Solid-state study of the structure and host–guest chemistry of cucurbituril-ferrocene inclusion complexes

Solid-state host–guest interactions have been investigated for cucurbit[ n]uril-ferrocene inclusion compounds ( n = 7, 8) prepared via a microwave-assisted hydrothermal approach.

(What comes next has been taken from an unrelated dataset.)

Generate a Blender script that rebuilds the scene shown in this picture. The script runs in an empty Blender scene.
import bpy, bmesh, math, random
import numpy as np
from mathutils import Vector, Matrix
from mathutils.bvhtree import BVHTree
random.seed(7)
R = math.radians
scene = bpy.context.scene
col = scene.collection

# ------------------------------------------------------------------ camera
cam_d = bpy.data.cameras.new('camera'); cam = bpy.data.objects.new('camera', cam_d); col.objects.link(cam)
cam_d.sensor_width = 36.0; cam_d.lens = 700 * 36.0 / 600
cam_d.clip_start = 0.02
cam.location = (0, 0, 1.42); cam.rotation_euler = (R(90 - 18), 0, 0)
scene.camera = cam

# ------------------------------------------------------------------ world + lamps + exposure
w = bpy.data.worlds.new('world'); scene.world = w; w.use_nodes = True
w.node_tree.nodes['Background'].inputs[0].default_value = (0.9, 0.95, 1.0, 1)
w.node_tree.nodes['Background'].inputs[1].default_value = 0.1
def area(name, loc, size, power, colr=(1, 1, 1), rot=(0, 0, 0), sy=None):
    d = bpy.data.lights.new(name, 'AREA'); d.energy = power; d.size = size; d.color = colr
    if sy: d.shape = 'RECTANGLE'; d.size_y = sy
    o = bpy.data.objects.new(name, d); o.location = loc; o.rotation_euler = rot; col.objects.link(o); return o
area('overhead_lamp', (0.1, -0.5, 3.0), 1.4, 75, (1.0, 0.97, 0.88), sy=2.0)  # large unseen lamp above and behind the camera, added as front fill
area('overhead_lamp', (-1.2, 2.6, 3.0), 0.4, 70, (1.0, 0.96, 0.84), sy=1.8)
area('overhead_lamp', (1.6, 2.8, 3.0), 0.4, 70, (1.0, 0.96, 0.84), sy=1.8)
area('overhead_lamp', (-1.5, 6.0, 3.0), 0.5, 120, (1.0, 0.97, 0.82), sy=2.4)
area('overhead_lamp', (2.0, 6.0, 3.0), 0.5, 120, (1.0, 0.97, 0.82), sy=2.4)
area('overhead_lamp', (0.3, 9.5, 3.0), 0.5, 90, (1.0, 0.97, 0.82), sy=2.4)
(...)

Inclusion complexes of ferrocene (Fc) with cucurbit[ n]urils ( n = 7, 8) have been prepared via a rapid microwave-assisted hydrothermal approach. Solids were isolated and characterised by elemental analysis, powder X-ray diffraction (PXRD), spectroscopic, and thermoanalytical methods. The UV-Vis spectra support the presence of Fc in Fc@CB7 and a mixture of Fc and ferrocenium ions in Fc@CB8. Partial oxidation of Fc to Fc ⁺ takes place in situ mainly due to the presence of acid of crystallisation in CB8. On the basis of PXRD, the complex Fc@CB8 is classified into an isostructural series that is formed by several CB8-containing compounds that crystallise in the space group I4 ₁/ a and have similar unit cell dimensions and CB8 packing motifs. The FT-IR and Raman spectra of Fc@CB7 are compared with those of the CB7 host and the Fc guest starting materials, revealing significant frequency shifts of some Fc-centered vibrational modes upon complexation. Blueshifts of the Fe–Cp stretching and ring tilt bands are attributed to encapsulation of Fc monomers in a constrained environment, leading to restricted motion effects and/or a change in the Fc conformation from staggered to eclipsed. The absence of comparable shifts for Fc@CB8 point to a weaker host–guest interaction as a consequence of the larger cavity size. The different host–guest interactions are also evident through a comparison of the ¹³C{ ¹H} CP MAS NMR spectra. Thermogravimetric analysis for the inclusion compounds reveals that sublimation of Fc is inhibited by molecular encapsulation to the extent that oxidative decomposition of the organoiron species takes place concurrently with cucurbituril decomposition, leading to the formation of hematite, α-Fe ₂O ₃.